On the road constantly, she finds it hard to connect. To document her travels and keep her friends apprised of where she is, she began blogging about her journey (
https://www.goingdowntheroadfeelinggrand.com/). A recurring feature of Cox’s writing is her expressions of longing. She has a section of her blog where she gives herself space to reflect on her family. She imagines writing to the people she can no longer speak to, her words an attempt to reduce a separation greater than any distance. “I often find that I would like to be telling family members about my travels, but they’re not there anymore, so there’s no one to tell,” Cox says. “I think through the lens of the people I miss. My sister had wanted to live on a boat and didn’t get to live that dream, and so I feel like I’m doing this a little bit for her. One of my mom’s favorite things to do when traveling was something she called grinning at the groceries. No matter what exotic place she was in she loved going to the grocery store to look at all the food that was unusual. I have found myself thinking about them more than I ever had. Because I’m imagining how much they would enjoy this.”

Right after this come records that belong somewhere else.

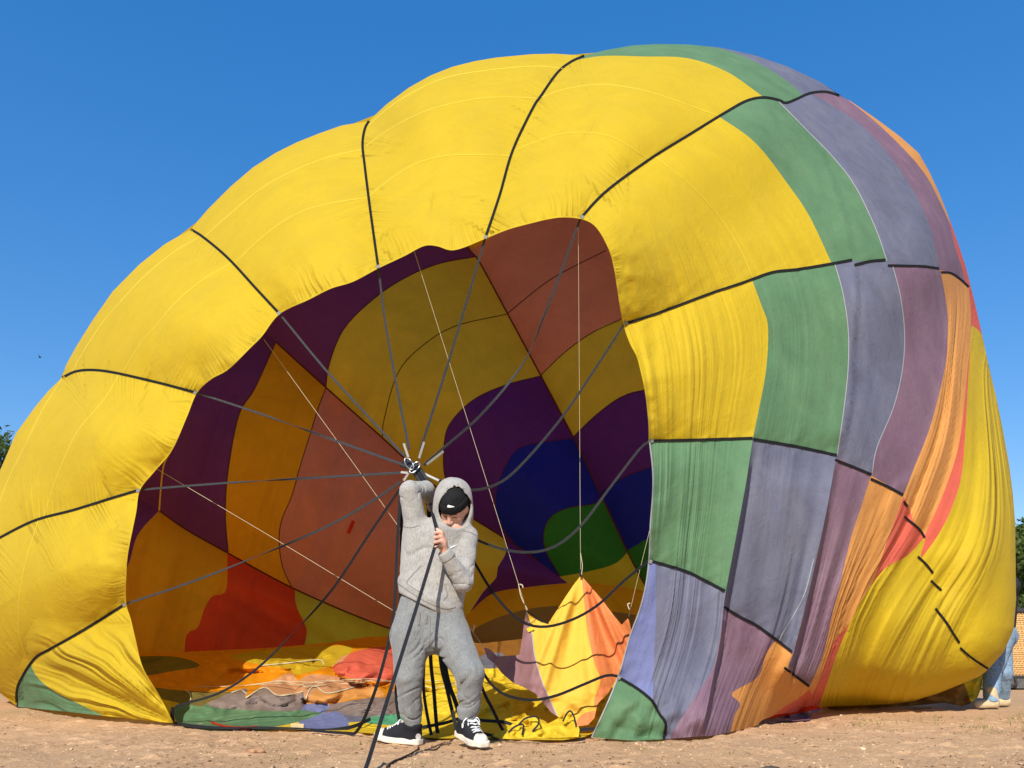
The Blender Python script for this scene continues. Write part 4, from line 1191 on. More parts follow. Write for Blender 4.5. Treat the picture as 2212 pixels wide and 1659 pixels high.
# dark cloth sagging under the far right end
def sag_depth(P):
    P = np.asarray(P, float)
    Y = 8.75 + 0.25 * fbm2(P[:, 0] / 30, P[:, 1] / 18, 3)
    gy = np.where(P[:, 1] > 1425, ground_Y(np.maximum(P[:, 1], 1425)), 1e3)
    return np.minimum(Y, gy - 0.02)
SAG = [(1780, 1516), (1900, 1506), (1990, 1490), (2070, 1462), (2122, 1446), (2122, 1480), (2112, 1506), (2096, 1520), (2080, 1526), (2040, 1518), (1980, 1524), (1880, 1530), (1790, 1532)]
sheet(SAG, [], [[(2075, 1455), (2088, 1490), (2098, 1522)]], sag_depth, [(2108, 1480, YEL), (2040, 1500, iBRN)], 5.0, 'sagging_panel', balloon)
# low lumps of cloth along the right foot of the envelope
def lump_depth(P):
    P = np.asarray(P, float)
    return np.minimum(ground_Y(P[:, 1]) - 0.05, 7.4 + 0.2 * fbm2(P[:, 0] / 20, P[:, 1] / 12, 2))
sheet([(1640, 1565), (1690, 1558), (1750, 1556), (1756, 1540), (1770, 1538), (1776, 1528), (1760, 1524), (1700, 1532), (1650, 1548)], [], [[(1640, 1556), (1700, 1546), (1770, 1530)]], lump_depth, [(1690, 1540, iRED), (1720, 1552, MAU)], 5.0, 'hem_cloth', balloon)
# ------------------------------------------------------------------ figures: distance fields turned into one smooth surface
def A3(px, py, Y):
    return np.array(at(px, py, Y))

def rcone(P, a, b, ra, rb, ky=1.0, kx=1.0):
    ab = b - a
    t = np.clip(((P - a) @ ab) / (ab @ ab + 1e-12), 0, 1)
    d = P - (a + t[:, None] * ab)
    if ky != 1.0 or kx != 1.0:
        d = d * np.array((kx, ky, 1.0))
    return np.sqrt((d * d).sum(1)) - (ra + (rb - ra) * t)

def ellip(P, c, r):
    q = (P - c) / r
    k = np.sqrt((q * q).sum(1))
    return (k - 1) * min(r)

def smin(a, b, k):
    h = np.clip(0.5 + 0.5 * (b - a) / k, 0, 1)
    return b * (1 - h) + a * h - k * h * (1 - h)

def smax(a, b, k):
    return -smin(-a, -b, k)

_lat = rng.random((32, 32, 32)) * 2 - 1
def noise3(P, s):
    q = P * np.asarray(s, float)
    i = np.floor(q).astype(int); f = q - i
    f = f * f * (3 - 2 * f)
    r = 0
    for dx in (0, 1):
        for dy in (0, 1):
            for dz in (0, 1):
                w = (f[:, 0] if dx else 1 - f[:, 0]) * (f[:, 1] if dy else 1 - f[:, 1]) * (f[:, 2] if dz else 1 - f[:, 2])
                r = r + w * _lat[(i[:, 0] + dx) % 32, (i[:, 1] + dy) % 32, (i[:, 2] + dz) % 32]
    return r

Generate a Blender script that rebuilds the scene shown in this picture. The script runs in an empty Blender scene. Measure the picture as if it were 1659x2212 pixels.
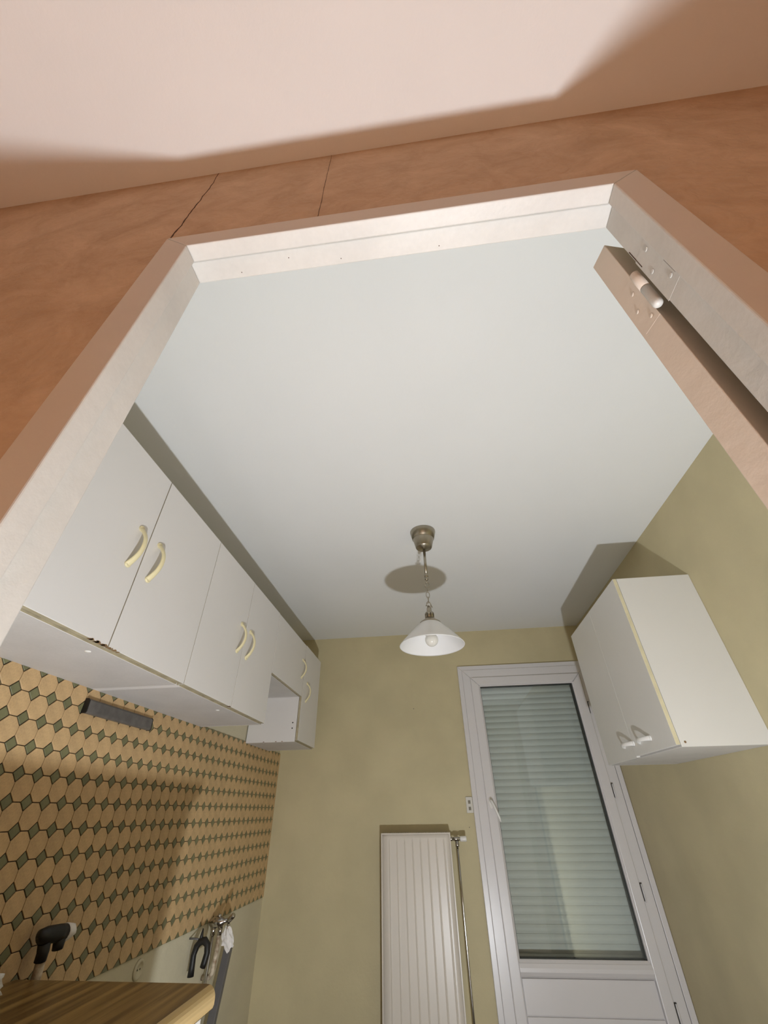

At the beginning of the trip, she thought travel would remake her — that she’d reach the exhilaration that she figured revealed necessary knowledge. The places she would go, she thought, would give her insight. But now she realizes that to find comfort on the sometimes lonely road requires a search inward. “It’s so trite, but it’s true that, no matter how astounding the places are that I visit, I’m still sitting with myself at the end of the day, thinking about all the things I’ve been through in my life,” Cox says. “It’s up to me to make myself happy. I’m traveling the world, but I’m also like a nun in a cloister. In the end, it’s just me.”
Still having fun, she is no longer as effusive as she once was about the trip. And that, she says, is just fine. She’s learned that, no matter where you are in the world or what you’re doing under the vast blue sky, joy takes work. So, if you ask her how she maintains her happiness, she’ll tell you, with a smile: “That’s a work in progress.”